Machines Like Us

Nine years ago, writer Hue Park was sitting in a Brooklyn café when Damon Albarn's song "Everyday Robots" came on. "We are everyday robots on our phones / In the process of getting home," Albarn sings. Park and his writing partner Will Aronson had been reflecting on alienation exacerbated by technology, specifically hikikomori, a form of extreme protracted social withdrawal first identified in Japan that leaves young people unable to leave their homes. They'd observed a similar affliction among their peers. "It was a trend among people our age of becoming more withdrawn and living only in your own space, where you can control everything and get what you want digitally," recalls Aronson, 43.
What if, the duo thought, you could make a musical about the phenomenon? Maybe Happy Ending-which first opened in Seoul in 2016 and has been charming New York audiences since November was the result: a show about solitary robots facing obsolescence that, paradoxically, has the most heart of anything on Broadway.

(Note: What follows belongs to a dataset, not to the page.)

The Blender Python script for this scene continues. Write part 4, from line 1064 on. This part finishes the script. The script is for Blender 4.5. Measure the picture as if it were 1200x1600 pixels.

Set in near-future Seoul, it follows two discarded androids (dubbed Helperbots) on an odyssey across South Korea to track down one of their beloved owners. There are scenes of instant aversion that gradually becomes affection and screwball-comedy conversational sparring, but underneath it all are weightier themes: grief, loss, living and loving boldly in the face of our own finite shelf lives. "We wanted to write about being isolated but eventually taking the risk of leaving your little safe zone—and all the possible joys that come with that," Aronson says.